Both documents reflected a deep-seated revulsion on the part of people around the world to the terrible atrocities of World War II and the Holocaust. "Never again" became a popular refrain. Sadly, it also became an empty slogan. The Declaration was adopted without any opposing votes, although South Africa, Saudi Arabia, and members of the Soviet bloc abstained. The Genocide Convention was adopted without any opposition or abstentions. As the legal scholar Mary Ann Glendon has observed, governments appeared to agree that "certain things are so terrible in practice that no one will publicly approve them and that certain things are so good in practice that no one will publicly oppose them." But even as the United Nations accorded rhetorical support to lofty human rights standards, it failed to create effective machinery to monitor compliance let alone to hold violators accountable.

Back then, the world looked different than it does today. The General Assembly had 58 member states. Great Britain did not wish to see the Declaration apply to people in its vast colonial empire. The Soviet Union did not want international scrutiny into how it treated its citizens. The United States could not stop the lynching of African-Americans or defend the rights of millions of people to vote in the Jim Crow South. The Truman administration had to assure Southern Democrats, who controlled the Senate, that neither the Universal Declaration of Human Rights nor other international human rights agreements could be invoked against legalized segregation. And then it took decades for the US government to ratify the Genocide Convention.

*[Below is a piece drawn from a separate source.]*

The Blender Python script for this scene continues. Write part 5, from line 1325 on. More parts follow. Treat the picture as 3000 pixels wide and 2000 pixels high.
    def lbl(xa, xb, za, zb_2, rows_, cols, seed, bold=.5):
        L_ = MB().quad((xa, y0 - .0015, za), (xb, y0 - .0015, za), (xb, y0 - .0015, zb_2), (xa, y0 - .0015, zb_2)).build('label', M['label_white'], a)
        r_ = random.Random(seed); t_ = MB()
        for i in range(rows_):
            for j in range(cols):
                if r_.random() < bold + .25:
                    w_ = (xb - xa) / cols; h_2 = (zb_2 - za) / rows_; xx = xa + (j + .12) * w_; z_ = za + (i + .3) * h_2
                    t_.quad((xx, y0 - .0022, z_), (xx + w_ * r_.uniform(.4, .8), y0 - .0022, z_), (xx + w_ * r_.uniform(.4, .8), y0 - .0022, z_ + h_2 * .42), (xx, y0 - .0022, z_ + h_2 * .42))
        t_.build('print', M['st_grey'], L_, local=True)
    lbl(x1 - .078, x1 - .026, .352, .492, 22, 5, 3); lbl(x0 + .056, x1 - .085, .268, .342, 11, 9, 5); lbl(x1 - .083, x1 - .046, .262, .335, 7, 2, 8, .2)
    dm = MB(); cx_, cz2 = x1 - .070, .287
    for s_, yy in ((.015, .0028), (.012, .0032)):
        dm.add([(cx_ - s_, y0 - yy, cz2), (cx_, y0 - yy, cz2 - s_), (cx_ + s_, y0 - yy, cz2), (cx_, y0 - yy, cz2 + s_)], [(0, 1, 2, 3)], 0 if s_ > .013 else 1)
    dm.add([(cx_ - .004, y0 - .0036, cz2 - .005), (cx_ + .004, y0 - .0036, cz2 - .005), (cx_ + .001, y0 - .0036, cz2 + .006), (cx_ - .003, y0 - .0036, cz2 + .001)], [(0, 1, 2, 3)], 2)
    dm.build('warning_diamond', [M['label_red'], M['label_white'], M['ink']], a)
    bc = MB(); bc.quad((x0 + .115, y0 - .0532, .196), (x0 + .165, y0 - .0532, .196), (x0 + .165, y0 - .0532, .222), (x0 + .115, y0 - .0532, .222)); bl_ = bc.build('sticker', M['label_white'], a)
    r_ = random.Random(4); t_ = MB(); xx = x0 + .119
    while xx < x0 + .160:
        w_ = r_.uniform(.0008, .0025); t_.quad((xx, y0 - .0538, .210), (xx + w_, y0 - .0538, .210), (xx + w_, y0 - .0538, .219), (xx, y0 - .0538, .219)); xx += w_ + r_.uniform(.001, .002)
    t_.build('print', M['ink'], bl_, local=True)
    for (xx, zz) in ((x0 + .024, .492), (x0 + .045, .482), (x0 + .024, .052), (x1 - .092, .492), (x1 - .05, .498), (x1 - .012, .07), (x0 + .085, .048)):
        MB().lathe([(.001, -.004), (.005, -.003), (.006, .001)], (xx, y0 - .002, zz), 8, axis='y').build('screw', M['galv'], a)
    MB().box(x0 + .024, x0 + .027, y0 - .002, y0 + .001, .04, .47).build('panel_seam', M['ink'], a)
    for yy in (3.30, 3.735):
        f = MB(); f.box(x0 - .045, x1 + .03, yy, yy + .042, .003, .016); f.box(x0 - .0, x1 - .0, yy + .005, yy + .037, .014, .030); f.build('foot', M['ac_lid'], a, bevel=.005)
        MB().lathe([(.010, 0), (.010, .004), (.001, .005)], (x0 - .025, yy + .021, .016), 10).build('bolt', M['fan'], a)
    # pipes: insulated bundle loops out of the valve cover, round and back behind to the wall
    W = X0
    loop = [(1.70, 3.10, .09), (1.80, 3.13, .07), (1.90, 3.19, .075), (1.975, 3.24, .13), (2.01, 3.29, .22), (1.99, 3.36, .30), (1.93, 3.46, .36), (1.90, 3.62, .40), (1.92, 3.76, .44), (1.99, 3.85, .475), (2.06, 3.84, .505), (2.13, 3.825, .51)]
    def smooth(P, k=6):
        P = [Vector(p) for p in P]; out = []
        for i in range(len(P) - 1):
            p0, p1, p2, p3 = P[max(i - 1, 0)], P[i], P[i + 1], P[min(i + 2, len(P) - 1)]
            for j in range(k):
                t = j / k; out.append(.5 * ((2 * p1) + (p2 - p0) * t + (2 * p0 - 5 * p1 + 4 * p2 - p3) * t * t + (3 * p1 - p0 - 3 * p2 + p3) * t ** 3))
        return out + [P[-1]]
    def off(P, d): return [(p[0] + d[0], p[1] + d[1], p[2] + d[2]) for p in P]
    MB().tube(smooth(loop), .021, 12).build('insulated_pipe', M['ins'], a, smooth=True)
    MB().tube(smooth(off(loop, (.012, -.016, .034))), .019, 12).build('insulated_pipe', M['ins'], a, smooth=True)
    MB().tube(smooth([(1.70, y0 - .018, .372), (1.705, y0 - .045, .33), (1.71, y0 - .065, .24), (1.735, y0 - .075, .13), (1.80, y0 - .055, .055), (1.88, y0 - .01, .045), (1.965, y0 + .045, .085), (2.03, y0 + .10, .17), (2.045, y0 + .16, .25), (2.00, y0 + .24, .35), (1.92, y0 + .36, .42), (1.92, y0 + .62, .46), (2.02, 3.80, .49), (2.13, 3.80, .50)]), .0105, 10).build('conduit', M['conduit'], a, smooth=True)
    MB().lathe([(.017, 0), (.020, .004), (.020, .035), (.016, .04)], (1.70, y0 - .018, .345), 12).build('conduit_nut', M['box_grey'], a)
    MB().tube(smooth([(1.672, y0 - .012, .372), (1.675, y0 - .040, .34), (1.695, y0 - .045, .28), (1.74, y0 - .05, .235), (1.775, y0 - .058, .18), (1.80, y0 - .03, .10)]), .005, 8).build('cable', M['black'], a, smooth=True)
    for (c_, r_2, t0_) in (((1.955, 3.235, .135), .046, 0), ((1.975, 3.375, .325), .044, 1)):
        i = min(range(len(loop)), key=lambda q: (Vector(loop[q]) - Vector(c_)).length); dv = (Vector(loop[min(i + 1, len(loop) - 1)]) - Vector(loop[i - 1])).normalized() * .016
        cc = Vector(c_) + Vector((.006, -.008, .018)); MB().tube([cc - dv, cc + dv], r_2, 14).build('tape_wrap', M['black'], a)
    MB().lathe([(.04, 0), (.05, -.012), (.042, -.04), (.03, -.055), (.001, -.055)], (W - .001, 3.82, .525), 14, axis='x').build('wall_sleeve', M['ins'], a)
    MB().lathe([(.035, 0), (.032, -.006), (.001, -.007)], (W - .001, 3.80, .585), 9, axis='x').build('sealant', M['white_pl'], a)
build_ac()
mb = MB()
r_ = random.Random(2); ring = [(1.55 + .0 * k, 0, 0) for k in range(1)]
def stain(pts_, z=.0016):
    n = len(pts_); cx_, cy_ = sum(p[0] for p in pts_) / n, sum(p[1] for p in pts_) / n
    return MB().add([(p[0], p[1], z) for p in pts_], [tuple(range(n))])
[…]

It was this vacuum of leadership on the part of the United Nations that led to the development of the modern-day human rights movement. Groups of activists, without the resources of governments or the prestige that the UN claimed for itself, showed that they could conduct research in every region of the world and campaign effectively to gain the release of prisoners of conscience and improve the conditions they face in detention.

We mark the 60th anniversary of the Declaration of Human Rights at an auspicious time. President-elect Barack Obama will take office in January. He has pledged to close the US detention center in Guantanamo Bay. But closing the prison and releasing or transferring the detainees for trial is only part of what needs to be done. As the US Supreme Court has made clear, the prisoners in Guantanamo cannot be placed "beyond the law." We need to know what judicial procedures will be put in place to ensure the detainees have the chance to defend themselves in a fair and impartial tribunal. And we need to see an executive order barring the use of torture altogether.

Other crises will also challenge the Obama administration. In Darfur, a hybrid force of UN-African Union peacekeepers is still not fully deployed. In Afghanistan, violence has been escalating between coalition forces and the Taliban, leaving killed and injured civilians in its wake. In Russia and Georgia, the recent military confrontation left villages destroyed and families displaced. Repressive governments exist in Burma, Cuba, China, Belarus, and Libya, as well as in scores of other countries.

As we mark the 60th anniversary of the Universal Declaration of Human Rights, we must match the impulse to celebrate with an equal determination to persevere.

Joshua Rubenstein is Northeast Regional Director of Amnesty International USA.